3D scene scripts
_ _ _ _

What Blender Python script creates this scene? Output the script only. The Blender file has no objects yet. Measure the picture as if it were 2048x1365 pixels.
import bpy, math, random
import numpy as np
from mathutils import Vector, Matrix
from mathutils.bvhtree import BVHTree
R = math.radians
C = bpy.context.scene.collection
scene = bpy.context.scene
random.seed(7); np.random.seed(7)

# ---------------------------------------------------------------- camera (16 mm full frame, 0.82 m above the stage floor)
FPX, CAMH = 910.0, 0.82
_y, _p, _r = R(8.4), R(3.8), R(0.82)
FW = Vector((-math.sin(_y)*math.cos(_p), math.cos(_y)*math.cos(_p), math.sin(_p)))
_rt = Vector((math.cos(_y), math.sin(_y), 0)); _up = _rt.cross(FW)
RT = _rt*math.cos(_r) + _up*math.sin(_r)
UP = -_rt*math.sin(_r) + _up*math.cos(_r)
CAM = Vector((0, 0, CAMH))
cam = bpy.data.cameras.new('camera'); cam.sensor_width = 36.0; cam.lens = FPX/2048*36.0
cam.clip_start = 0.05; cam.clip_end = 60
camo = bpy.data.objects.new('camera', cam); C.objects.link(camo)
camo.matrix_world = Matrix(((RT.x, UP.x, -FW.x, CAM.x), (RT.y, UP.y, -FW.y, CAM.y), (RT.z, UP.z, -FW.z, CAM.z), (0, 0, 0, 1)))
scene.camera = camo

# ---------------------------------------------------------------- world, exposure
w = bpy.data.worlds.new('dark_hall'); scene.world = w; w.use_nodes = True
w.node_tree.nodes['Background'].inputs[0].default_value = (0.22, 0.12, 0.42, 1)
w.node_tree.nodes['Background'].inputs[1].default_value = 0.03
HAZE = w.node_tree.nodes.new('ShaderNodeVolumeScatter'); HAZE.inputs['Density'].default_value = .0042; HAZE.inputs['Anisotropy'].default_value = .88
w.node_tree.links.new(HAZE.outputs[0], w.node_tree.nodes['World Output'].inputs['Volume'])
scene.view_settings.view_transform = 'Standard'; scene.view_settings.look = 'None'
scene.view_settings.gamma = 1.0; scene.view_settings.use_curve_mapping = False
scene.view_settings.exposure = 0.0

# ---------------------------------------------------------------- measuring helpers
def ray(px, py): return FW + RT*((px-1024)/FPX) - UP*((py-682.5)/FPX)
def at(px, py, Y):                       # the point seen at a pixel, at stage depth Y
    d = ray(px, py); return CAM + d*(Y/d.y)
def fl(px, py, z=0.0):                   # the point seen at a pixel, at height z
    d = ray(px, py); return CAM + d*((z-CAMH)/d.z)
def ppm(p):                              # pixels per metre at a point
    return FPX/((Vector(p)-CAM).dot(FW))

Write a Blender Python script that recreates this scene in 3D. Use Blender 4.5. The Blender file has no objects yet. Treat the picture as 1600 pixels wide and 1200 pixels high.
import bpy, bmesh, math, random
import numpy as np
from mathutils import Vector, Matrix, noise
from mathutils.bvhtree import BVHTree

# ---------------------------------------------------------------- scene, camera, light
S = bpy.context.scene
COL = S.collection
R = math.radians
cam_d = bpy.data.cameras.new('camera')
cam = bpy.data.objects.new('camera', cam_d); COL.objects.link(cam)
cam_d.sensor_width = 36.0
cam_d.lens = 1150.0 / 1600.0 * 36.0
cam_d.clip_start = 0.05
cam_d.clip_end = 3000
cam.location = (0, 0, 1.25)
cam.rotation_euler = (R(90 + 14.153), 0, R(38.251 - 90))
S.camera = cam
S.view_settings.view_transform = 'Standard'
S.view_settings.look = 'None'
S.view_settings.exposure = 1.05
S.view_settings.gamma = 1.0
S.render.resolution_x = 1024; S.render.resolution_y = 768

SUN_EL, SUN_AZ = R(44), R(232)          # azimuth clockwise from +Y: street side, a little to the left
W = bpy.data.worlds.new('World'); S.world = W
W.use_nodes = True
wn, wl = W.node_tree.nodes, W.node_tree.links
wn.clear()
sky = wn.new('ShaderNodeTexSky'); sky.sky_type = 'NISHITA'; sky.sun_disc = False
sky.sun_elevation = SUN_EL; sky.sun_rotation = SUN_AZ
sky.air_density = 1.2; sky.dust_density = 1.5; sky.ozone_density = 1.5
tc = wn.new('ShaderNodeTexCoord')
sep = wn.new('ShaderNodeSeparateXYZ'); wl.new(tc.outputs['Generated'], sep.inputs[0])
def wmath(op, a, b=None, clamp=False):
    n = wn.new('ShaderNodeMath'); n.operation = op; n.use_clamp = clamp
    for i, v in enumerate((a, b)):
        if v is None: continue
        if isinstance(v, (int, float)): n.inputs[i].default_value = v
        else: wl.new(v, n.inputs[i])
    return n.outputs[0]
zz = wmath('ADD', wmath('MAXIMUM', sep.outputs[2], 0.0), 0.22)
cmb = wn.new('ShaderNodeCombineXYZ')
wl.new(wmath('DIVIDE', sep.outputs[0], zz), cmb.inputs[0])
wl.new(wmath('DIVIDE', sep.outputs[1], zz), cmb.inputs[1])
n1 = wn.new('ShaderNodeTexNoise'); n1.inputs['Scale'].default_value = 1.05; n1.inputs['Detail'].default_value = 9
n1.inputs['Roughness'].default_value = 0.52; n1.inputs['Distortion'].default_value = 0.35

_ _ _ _

WRITTEN INSTRUCTION:
Starting with the line that contains "Write a Blender", repeat each line exactly, and stop once the line that contains "S.render.resolution_x = 1024;" has been repeated.

FULL ANSWER:
Write a Blender Python script that recreates this scene in 3D. Use Blender 4.5. The Blender file has no objects yet. Treat the picture as 1600 pixels wide and 1200 pixels high.
import bpy, bmesh, math, random
import numpy as np
from mathutils import Vector, Matrix, noise
from mathutils.bvhtree import BVHTree

# ---------------------------------------------------------------- scene, camera, light
S = bpy.context.scene
COL = S.collection
R = math.radians
cam_d = bpy.data.cameras.new('camera')
cam = bpy.data.objects.new('camera', cam_d); COL.objects.link(cam)
cam_d.sensor_width = 36.0
cam_d.lens = 1150.0 / 1600.0 * 36.0
cam_d.clip_start = 0.05
cam_d.clip_end = 3000
cam.location = (0, 0, 1.25)
cam.rotation_euler = (R(90 + 14.153), 0, R(38.251 - 90))
S.camera = cam
S.view_settings.view_transform = 'Standard'
S.view_settings.look = 'None'
S.view_settings.exposure = 1.05
S.view_settings.gamma = 1.0
S.render.resolution_x = 1024; S.render.resolution_y = 768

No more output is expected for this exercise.